I watch him carefully cross the laces. He does not pull them tight before racing to form the first loop. Bunny ear. He pinches it together, hard, high above the shoe. Too high, I think, but I say nothing because he is already on to the next step, the one that gets us both every time. He takes the second lace, loops it around the first and… randomly stabs it through a space. He pulls. The maneuver does not work. Sometimes it does, sometimes it doesn’t. So far, neither he nor I can figure out what makes the difference. I’m guessing it’s luck; he thinks it’s magic. Same same.

The bus will arrive in a few minutes. Does he have time for another attempt? Before I even finish the thought, he is pulling and pinching, looping and stabbing again. Without looking up he says, “You do the other one.” His focus is unbroken. Nope, it doesn’t work again.

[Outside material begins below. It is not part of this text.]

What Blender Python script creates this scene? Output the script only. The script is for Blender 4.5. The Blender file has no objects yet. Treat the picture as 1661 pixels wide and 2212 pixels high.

He scooches his foot towards me, “Your turn.” If he is disappointed this morning, it does not show. This is just part of the routine. How many times has he tried this? How many more before he will be able to do this automatically? How many before he is teaching his own child, trying to remember the steps that elude him right now?

When was the last time I worked like this to master something? When did I last work through failures, secure in the knowledge that eventually I would get it? When did I last believe practice would lead to inevitable success?

Today, my son stands up, shoulders his backpack and skips out the door. His shoes don’t fall off. He knows that eventually he’ll be able to tie those laces. He’ll try again tomorrow.